## WRITTEN PROBLEM
Print the records below from the first line through the line containing "rnd = random.Random(11)", both included, word for word.

[Scene modeling code data]
<<<<
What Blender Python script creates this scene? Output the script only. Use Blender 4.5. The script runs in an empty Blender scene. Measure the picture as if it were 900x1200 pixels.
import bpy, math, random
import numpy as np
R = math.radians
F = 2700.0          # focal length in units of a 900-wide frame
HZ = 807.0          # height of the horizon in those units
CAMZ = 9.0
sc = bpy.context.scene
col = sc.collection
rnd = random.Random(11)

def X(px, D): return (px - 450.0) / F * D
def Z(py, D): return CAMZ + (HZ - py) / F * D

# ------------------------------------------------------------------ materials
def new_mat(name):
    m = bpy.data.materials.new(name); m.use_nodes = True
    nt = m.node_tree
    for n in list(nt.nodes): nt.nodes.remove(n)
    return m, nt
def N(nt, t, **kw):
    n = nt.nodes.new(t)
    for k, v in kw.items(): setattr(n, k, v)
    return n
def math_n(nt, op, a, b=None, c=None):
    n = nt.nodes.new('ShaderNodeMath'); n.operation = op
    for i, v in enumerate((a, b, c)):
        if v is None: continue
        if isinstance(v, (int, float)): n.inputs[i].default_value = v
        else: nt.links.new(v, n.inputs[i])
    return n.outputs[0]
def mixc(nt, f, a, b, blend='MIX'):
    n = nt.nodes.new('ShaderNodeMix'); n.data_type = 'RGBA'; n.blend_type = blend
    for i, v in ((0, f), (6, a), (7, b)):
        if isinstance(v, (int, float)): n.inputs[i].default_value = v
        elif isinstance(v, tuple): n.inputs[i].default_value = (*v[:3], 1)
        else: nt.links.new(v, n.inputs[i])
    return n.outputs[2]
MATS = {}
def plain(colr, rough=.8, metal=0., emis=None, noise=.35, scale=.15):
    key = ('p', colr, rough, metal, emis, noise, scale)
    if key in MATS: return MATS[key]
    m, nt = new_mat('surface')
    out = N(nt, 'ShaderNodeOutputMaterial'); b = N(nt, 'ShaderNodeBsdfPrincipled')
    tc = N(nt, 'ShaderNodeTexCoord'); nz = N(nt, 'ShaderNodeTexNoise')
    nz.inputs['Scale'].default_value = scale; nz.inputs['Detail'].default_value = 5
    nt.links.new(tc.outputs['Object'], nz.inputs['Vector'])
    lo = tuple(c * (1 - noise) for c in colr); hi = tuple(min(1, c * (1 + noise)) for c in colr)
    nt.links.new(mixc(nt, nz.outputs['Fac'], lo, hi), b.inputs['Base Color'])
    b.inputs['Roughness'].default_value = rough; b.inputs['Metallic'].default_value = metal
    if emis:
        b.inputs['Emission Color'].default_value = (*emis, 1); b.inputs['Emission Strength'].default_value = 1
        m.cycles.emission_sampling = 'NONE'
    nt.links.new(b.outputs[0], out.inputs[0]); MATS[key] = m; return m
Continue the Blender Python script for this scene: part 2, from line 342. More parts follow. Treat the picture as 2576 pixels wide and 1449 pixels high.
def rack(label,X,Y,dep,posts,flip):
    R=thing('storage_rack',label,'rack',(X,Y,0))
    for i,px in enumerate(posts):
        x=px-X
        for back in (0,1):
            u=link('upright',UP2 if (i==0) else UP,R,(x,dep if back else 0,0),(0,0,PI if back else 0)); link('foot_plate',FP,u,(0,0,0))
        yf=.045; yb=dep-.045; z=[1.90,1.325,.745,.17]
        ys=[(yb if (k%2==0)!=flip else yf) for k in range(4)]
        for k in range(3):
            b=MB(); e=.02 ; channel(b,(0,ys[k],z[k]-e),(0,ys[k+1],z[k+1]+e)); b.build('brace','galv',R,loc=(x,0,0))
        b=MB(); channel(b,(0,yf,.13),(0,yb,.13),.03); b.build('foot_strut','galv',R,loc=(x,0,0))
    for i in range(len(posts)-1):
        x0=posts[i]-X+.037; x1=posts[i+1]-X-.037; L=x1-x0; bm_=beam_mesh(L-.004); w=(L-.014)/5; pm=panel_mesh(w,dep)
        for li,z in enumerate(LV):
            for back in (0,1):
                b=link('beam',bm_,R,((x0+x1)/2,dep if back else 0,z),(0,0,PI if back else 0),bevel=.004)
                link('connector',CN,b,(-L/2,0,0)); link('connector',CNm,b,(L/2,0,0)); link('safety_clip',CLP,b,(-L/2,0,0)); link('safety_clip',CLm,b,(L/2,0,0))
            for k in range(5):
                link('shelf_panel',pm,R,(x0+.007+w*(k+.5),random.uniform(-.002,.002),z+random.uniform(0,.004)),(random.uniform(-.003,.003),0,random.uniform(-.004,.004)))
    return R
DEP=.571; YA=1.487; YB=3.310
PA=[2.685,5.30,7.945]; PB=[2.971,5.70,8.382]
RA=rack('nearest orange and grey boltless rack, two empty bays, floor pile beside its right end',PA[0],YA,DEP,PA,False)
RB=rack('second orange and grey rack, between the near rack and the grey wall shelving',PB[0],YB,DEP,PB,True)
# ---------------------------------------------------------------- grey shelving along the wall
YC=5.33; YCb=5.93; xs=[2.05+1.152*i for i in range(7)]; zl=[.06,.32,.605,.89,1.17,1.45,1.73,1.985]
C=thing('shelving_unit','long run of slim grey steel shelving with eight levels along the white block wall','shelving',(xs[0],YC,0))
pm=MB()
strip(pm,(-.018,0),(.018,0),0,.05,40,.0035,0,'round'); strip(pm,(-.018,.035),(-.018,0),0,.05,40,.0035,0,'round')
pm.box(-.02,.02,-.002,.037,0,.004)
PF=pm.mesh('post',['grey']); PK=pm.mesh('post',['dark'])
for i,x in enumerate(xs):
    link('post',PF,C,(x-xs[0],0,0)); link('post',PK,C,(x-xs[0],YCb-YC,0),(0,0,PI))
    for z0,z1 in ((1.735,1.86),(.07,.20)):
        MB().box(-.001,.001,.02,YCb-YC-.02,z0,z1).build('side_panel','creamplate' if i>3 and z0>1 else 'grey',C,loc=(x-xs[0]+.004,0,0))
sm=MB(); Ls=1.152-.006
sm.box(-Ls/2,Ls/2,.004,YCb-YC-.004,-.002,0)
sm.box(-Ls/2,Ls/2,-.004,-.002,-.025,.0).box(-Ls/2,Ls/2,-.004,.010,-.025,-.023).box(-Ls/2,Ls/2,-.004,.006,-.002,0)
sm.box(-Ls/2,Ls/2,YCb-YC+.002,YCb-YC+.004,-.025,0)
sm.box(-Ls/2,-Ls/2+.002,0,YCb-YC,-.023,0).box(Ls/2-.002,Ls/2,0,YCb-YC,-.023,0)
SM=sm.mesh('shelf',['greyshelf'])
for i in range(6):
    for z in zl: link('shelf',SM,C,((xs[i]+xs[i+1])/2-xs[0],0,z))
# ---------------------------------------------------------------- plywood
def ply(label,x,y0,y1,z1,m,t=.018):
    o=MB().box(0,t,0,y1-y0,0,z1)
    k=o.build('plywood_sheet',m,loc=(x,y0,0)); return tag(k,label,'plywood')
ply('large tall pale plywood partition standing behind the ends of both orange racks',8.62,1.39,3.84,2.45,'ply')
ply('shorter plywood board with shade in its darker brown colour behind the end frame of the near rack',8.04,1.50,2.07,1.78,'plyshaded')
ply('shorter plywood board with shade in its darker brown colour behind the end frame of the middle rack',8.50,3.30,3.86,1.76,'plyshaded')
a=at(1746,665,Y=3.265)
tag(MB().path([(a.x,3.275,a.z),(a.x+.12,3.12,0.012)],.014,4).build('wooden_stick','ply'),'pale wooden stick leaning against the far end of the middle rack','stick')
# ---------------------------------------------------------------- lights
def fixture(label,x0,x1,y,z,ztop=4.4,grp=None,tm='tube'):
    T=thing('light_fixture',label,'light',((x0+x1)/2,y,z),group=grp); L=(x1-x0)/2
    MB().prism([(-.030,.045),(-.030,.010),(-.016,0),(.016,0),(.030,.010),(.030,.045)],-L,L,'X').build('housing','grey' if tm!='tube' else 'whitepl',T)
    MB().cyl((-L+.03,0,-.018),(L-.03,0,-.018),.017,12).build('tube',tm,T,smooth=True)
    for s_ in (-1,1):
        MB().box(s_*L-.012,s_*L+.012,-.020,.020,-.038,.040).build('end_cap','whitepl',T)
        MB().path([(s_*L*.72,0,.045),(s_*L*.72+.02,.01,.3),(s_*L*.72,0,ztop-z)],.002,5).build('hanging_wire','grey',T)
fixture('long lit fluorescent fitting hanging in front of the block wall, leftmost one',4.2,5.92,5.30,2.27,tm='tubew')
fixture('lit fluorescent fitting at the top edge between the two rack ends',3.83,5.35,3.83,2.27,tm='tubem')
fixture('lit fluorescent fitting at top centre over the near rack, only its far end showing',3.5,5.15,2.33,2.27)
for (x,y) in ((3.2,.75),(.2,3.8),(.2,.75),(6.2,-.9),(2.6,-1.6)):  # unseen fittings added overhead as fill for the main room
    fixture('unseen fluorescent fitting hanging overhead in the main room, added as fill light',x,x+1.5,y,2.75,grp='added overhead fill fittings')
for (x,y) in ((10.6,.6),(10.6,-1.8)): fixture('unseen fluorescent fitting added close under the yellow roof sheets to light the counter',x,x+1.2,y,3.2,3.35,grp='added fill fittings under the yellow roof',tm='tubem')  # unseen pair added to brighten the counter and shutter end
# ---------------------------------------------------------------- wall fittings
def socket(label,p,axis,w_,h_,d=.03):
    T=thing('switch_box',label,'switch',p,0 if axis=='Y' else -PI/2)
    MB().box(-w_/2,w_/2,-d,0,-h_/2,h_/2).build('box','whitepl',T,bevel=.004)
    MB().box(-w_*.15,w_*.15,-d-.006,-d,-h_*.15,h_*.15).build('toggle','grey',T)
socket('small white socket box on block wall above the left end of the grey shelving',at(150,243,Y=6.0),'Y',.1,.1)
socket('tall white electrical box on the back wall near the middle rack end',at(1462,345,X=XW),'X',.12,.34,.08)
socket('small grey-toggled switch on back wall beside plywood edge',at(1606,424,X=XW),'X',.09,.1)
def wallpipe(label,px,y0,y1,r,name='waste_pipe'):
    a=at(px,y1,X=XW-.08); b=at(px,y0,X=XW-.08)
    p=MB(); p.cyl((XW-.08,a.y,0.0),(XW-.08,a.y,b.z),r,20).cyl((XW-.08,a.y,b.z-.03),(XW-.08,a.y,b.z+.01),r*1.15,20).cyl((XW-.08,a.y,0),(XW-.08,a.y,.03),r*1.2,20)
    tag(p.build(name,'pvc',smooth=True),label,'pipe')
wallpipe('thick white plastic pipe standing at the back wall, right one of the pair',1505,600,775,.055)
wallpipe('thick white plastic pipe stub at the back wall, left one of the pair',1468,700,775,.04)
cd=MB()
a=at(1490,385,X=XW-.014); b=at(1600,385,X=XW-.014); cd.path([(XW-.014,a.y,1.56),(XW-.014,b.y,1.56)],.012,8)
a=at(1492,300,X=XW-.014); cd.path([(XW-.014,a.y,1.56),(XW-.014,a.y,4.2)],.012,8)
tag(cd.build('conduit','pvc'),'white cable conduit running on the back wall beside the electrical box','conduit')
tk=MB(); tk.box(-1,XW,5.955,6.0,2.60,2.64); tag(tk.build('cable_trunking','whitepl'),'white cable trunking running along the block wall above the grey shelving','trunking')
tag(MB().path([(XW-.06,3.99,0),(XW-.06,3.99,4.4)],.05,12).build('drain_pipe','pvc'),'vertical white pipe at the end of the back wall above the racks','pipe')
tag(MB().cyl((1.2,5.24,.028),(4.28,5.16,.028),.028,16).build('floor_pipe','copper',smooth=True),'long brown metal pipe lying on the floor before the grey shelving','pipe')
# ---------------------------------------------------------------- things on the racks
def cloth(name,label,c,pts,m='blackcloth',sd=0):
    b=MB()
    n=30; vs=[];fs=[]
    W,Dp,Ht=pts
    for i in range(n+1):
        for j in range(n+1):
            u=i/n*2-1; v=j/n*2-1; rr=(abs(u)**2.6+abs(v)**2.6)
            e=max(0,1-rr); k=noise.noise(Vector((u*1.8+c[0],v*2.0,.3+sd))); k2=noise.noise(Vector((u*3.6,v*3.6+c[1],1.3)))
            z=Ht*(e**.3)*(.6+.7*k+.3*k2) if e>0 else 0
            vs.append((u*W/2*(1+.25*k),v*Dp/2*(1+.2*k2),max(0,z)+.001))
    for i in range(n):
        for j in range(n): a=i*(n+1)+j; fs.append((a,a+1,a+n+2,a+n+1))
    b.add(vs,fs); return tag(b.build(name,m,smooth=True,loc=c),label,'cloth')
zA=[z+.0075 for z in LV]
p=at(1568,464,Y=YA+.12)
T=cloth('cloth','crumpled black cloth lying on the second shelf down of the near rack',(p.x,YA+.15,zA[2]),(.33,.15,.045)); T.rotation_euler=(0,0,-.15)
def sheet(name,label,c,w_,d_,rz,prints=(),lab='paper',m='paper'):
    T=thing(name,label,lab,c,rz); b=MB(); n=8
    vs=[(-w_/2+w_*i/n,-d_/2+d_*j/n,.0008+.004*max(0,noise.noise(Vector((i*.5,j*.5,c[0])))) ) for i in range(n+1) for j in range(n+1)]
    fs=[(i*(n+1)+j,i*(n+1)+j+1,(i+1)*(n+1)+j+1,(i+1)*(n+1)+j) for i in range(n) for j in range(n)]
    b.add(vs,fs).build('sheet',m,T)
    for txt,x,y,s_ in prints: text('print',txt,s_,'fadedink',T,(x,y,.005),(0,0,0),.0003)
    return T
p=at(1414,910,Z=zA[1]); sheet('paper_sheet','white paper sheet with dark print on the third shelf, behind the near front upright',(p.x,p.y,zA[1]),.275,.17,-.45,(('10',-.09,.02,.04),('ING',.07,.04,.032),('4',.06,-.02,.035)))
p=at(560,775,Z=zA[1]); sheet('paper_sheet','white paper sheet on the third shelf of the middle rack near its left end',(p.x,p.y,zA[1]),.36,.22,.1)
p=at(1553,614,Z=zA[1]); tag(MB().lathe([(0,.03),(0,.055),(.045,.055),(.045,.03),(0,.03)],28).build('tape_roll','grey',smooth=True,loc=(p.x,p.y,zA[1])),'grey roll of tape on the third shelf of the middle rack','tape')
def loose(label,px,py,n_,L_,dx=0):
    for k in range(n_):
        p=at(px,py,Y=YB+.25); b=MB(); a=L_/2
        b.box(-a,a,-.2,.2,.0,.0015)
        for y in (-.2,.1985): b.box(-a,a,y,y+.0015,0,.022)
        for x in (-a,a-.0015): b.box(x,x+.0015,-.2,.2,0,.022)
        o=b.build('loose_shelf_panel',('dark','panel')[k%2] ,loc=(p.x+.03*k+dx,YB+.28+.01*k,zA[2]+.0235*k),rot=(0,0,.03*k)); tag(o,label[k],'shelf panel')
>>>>
## WRITTEN ANSWER
What Blender Python script creates this scene? Output the script only. Use Blender 4.5. The script runs in an empty Blender scene. Measure the picture as if it were 900x1200 pixels.
import bpy, math, random
import numpy as np
R = math.radians
F = 2700.0          # focal length in units of a 900-wide frame
HZ = 807.0          # height of the horizon in those units
CAMZ = 9.0
sc = bpy.context.scene
col = sc.collection
rnd = random.Random(11)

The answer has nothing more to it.